--- begin SUPPLIED DATA ---

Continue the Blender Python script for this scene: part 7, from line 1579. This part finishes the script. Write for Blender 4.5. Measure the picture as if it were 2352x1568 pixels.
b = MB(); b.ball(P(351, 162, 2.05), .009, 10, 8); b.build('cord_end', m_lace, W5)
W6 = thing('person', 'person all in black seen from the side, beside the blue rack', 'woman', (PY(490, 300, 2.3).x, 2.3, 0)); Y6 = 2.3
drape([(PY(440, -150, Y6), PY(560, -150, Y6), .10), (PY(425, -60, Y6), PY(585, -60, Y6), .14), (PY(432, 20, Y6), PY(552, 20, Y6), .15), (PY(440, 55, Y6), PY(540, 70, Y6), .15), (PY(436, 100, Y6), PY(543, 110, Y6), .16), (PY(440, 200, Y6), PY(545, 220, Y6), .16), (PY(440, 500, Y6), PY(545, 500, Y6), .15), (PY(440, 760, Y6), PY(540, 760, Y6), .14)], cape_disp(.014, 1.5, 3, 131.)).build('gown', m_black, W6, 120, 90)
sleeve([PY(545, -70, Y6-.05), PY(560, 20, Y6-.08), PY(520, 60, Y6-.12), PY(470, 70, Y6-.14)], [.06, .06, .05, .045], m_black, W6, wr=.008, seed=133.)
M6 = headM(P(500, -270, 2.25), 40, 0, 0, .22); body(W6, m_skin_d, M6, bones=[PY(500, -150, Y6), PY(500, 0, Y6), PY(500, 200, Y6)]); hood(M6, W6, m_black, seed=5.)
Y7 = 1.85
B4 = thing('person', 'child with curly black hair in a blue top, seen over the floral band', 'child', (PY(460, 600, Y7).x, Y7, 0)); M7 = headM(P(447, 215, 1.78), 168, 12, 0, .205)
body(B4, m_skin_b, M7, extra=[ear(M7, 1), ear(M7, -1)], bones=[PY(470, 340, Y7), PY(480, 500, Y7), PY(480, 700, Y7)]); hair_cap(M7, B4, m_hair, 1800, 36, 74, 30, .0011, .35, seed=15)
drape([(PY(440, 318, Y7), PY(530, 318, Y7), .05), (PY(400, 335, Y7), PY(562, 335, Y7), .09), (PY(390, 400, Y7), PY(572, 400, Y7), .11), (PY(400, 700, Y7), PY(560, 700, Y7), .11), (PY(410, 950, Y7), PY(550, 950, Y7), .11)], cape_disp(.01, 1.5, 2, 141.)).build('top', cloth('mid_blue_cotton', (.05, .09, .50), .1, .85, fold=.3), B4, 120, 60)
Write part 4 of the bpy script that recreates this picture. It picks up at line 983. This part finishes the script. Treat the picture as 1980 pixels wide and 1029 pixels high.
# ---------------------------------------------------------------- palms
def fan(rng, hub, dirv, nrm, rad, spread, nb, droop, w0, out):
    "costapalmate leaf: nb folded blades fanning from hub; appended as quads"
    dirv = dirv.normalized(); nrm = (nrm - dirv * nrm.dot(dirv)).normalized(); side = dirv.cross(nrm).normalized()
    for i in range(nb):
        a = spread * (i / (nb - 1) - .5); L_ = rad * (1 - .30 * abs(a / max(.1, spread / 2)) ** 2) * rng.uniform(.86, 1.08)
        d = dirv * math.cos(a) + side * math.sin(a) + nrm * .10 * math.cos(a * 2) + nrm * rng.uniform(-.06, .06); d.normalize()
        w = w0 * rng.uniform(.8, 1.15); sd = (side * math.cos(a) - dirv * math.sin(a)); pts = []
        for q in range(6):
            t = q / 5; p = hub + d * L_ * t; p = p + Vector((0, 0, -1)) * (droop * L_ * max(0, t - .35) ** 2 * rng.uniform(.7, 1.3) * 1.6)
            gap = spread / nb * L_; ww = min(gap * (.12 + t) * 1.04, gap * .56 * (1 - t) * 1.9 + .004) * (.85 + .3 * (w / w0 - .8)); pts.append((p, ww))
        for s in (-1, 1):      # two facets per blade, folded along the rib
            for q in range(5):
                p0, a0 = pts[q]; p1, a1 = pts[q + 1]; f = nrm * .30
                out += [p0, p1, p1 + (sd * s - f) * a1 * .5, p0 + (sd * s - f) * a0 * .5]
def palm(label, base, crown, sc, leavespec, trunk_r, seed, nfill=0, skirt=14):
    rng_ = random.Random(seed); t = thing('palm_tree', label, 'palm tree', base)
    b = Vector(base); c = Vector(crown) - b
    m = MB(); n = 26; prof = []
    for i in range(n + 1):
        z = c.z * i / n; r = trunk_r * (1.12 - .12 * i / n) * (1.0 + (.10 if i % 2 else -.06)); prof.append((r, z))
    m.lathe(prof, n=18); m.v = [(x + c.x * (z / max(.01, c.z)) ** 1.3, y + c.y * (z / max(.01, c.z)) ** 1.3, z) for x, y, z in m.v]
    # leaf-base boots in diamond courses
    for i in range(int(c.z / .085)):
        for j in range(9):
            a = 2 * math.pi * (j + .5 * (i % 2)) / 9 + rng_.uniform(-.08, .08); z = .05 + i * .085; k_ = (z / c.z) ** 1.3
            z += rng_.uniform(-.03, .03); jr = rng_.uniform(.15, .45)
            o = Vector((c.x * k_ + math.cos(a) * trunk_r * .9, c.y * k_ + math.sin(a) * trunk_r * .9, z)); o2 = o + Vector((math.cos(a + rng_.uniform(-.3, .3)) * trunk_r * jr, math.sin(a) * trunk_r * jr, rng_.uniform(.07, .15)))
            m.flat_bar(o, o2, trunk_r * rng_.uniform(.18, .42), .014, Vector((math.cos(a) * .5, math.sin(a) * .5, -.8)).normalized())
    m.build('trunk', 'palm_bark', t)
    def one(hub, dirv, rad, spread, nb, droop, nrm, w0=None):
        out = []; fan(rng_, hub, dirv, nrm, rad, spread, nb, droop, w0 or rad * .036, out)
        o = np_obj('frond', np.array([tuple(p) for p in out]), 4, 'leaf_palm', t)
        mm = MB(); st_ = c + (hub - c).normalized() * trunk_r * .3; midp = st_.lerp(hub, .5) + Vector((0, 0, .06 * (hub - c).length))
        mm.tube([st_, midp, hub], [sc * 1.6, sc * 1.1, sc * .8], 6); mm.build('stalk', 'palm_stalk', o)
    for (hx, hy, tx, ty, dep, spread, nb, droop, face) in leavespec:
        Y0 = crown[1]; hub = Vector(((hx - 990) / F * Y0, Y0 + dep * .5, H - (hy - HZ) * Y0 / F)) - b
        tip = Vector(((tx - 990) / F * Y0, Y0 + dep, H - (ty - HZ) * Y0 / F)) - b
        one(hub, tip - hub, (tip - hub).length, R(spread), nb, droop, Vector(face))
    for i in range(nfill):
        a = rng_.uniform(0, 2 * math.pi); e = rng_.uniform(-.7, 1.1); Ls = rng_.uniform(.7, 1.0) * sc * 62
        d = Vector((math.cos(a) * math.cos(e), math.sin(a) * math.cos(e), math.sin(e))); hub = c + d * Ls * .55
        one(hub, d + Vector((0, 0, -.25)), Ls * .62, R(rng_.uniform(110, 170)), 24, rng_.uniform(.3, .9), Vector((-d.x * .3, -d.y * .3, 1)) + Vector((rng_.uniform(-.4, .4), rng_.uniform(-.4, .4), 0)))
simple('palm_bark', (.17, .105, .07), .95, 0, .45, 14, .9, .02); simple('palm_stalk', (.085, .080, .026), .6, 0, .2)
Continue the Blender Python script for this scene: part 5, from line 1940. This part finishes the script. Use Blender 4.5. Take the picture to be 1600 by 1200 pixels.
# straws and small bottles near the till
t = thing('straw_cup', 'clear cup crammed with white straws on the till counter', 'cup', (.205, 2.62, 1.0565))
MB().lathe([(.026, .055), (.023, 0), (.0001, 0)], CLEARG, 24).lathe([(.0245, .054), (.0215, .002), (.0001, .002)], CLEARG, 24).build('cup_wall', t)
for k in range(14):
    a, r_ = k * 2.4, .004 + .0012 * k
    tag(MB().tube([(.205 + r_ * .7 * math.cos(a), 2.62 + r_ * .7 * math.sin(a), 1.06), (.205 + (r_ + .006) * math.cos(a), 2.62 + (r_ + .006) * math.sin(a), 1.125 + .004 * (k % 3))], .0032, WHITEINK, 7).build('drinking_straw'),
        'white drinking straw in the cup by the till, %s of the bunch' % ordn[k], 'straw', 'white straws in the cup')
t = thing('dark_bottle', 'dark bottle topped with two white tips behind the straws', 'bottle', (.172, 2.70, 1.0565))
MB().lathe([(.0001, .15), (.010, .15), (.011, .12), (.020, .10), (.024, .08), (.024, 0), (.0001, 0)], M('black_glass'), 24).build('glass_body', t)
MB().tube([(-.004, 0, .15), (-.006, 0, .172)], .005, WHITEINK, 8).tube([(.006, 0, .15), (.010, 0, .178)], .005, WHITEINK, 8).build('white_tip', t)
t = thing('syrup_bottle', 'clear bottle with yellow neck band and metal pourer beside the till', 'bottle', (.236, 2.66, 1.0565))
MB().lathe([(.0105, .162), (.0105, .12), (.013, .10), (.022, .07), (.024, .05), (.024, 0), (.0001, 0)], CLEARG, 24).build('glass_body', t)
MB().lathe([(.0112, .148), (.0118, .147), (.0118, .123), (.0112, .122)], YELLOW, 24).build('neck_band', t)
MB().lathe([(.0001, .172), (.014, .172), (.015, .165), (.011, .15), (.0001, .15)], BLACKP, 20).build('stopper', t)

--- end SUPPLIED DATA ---

* [CHALLENGE] Reproduce each line holding the word "Blender".

* [TASK ANSWER]
Continue the Blender Python script for this scene: part 7, from line 1579. This part finishes the script. Write for Blender 4.5. Measure the picture as if it were 2352x1568 pixels.
Continue the Blender Python script for this scene: part 5, from line 1940. This part finishes the script. Use Blender 4.5. Take the picture to be 1600 by 1200 pixels.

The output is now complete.